Xavier Taccella est le webmaster du site de l’OITAR. A ce titre il peut être considéré comme représentatif de l’obédience. Celle-ci, née en 1974, se distingue, entre autre, par la pratique d’un rite spécifique, le Rite Opératif de Salomon qui comporte neuf degrés répartis en trois Ordres : 1° Ordre Oeuvrier des Bâtisseurs du Temple (Apprenti, Compagnon, Maître, Maître Secret, Maître Maçon de la Marque, 2° Ordre Chevaleresque du Temple de Salomon (Chevalier de l’Arche Royale, Chevalier Rose-Croix) 3° Ordre Intérieur du Saint Temple (Passeur de Lumière, Maître du Nom Ineffable). Sans se montrer exagérément critique, on peut dire que ce rite est hétéroclite.
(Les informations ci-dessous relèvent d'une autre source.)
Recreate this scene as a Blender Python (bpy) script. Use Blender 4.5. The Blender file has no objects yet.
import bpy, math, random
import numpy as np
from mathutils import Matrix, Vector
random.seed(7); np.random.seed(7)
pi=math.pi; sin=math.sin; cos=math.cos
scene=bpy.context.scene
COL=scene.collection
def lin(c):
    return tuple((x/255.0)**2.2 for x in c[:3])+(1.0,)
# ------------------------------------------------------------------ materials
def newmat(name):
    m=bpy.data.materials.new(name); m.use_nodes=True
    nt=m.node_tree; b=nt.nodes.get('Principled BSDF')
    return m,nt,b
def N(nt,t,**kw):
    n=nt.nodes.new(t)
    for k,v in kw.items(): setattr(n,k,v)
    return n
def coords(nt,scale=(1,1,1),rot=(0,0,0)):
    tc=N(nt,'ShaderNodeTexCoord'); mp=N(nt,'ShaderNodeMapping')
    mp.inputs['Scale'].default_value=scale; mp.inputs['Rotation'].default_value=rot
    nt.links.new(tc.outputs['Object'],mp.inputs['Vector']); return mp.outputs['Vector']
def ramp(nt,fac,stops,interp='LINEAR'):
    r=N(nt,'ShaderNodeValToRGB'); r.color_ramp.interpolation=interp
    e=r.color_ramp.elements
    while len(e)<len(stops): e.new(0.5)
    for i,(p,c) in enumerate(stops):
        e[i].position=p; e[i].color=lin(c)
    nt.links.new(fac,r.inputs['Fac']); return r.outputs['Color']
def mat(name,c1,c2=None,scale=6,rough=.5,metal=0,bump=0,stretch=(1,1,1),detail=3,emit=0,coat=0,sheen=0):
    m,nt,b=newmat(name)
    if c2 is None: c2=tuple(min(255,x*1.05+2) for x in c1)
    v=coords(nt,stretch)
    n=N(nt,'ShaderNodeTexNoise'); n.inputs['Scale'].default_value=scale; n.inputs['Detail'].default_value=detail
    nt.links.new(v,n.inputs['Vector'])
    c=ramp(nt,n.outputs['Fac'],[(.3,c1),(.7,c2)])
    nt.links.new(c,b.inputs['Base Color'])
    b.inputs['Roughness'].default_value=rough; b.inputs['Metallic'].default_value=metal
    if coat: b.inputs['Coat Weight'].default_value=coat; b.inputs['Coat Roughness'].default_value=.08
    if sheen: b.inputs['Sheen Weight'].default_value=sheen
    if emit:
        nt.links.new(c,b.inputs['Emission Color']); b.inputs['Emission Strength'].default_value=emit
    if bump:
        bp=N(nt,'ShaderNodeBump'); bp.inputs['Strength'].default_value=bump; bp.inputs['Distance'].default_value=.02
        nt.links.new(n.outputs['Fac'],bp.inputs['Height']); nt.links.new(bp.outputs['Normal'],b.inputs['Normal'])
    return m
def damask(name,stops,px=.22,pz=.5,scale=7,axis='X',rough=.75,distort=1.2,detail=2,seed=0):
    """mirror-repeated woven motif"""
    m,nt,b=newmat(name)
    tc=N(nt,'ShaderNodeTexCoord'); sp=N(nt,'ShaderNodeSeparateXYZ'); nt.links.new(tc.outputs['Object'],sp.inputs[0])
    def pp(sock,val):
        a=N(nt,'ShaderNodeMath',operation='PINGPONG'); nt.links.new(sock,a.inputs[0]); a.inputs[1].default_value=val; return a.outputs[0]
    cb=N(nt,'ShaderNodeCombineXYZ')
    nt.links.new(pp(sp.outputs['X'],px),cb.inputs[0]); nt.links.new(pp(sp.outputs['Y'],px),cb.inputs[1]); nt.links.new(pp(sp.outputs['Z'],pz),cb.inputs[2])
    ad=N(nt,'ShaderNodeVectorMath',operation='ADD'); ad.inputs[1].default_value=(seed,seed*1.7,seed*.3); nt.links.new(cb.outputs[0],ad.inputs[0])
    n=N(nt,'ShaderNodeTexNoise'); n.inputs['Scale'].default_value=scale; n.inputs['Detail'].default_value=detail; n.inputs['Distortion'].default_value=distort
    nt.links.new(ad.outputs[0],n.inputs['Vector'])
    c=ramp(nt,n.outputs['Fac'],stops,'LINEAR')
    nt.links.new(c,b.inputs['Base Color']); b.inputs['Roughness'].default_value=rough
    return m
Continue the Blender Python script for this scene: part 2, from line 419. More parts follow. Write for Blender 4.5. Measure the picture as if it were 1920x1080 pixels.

Se voulant « opératif », l’obédience se méfie des « intellectuels » et, dans une certaine mesure, ce livre l’illustre tant il est navrant. Bien qu’il se montre ignorant de l’histoire de la tradition maçonnique et s’en fasse gloire, cet ordre se développe en France.

L’histoire de cet ordre montre comment se constitue un rite maçonnique aujourd’hui. A l’origine, il y a des hommes. Le fondateur, Jacques Lapersonne, marchand de décors maçonniques, déclarait : « j’ai tout appris de la LNF », il voulait parler de René Guilly qui, en paraphrasant un homme politique contemporain, aurait pu lui répondre : « je lui ai tout appris mais il n’a pas tout compris ». De fait, cherchant à créer un rite maçonnique qui serait le plus proche possible des origines de la franc-maçonnerie mais oubliant malheureusement le conseil maçonnique dispensé au 1er grade du régime écossais rectifié préconisant de séparer qui doit être distinct, il aboutit à un système hybride mélangeant toutes sortes de traditions maçonniques et même compagnonniques dans une incroyable confusion intellectuelle. La méthode de travail de René Guilly était tout le contraire car, si un peu d’histoire positive semble éloigner de la tradition, beaucoup d’histoire y ramène. Pour nombre de frères de l’OITAR aujourd’hui, ce rite semble le plus « vrai », de temps immémorial, comme venu directement du Ciel. Or ce rite a bel et bien une histoire.